3.5. Upgrading from 3.6 to 3.7#

3.5.1. Recommended procedure#

  • Backup your data

  • Shutdown all nodes in your cluster

  • Upgrade each node fom 3.6 to 3.7

  • Restart the cluster

  • Ensure each node loads up correctly and that the log displays no error

  • Upgrade clients from 3.6 to 3.7

3.5.2. Client code#

By default, the API will not longer auto retry and wait for stabilization or network to become available. This means, that you may get more network timeouts and cluster stabilization errors than before.

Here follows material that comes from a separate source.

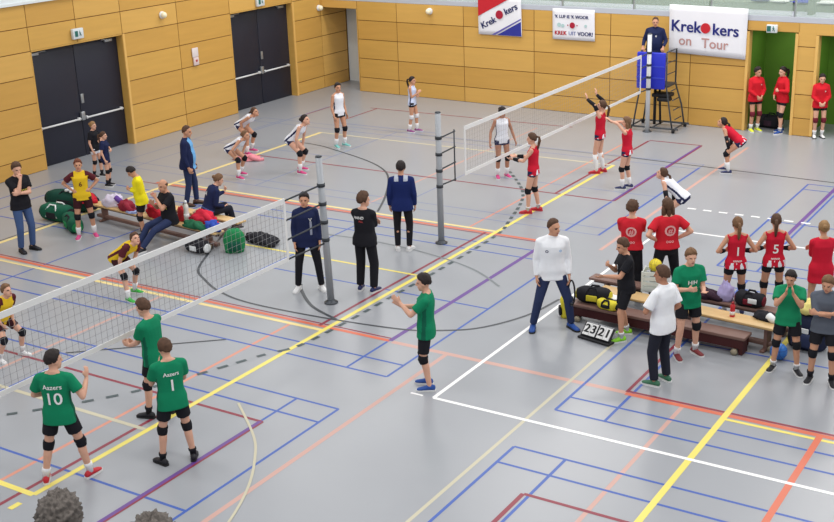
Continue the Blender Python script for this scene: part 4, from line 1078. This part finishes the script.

To get the old client behavior back, you need to call `qdb_option_set_stabilization_max_wait` (or equivalent in your API) on every handle with a value equivalent to 6 minutes (360,000 ms).

This is a client-only change, the server configuration is not impacted and does not need to be modified.

3.5.3. Licenses#

  • The license format is unchanged.

3.5.4. Persistence#

  • Blobs and strings format has changed on disk. Only new data will be written in the new format.

  • A 3.7 node can load the data stored by a 3.6 node.

  • A 3.6 node cannot load the data stored by a 3.7 node.

3.5.5. Network#

  • A 3.6 client cannot connect to a 3.7 cluster.

  • A 3.7 client cannot connect to a 3.6 cluster.

3.6. Upgrading from 3.5 to 3.6#

3.6.1. Recommended procedure#

  • Backup your data

  • Shutdown all nodes in your cluster

  • Upgrade each node fom 3.5 to 3.6

  • Restart the cluster

  • Ensure each node loads up correctly and that the log displays no error

  • Upgrade clients from 3.5 to 3.6

3.6.2. Configuration#

  • The following default values have changed
    • Client timeout has been increased from 1 minute to 5 minutes

    • Client stabilization wait interval has been increased from 5 minutes to 6 minutes

    • Client transaction retry period has been increased from 1 minute to 6 minutes

    • Server client timeout has been increased from 1 minute to 5 minutes

    • Server idle timeount has been increased from 10 minutes to 15 minutes

3.6.3. Licenses#

  • The license format is unchanged.

3.6.4. Persistence#

  • A 3.6 node can load the data stored by a 3.5 node.

  • A 3.5 node cannot load the data stored by a 3.6 node.

3.6.5. Network#

  • A 3.5 client cannot connect to a 3.6 cluster.

  • A 3.6 client cannot connect to a 3.5 cluster.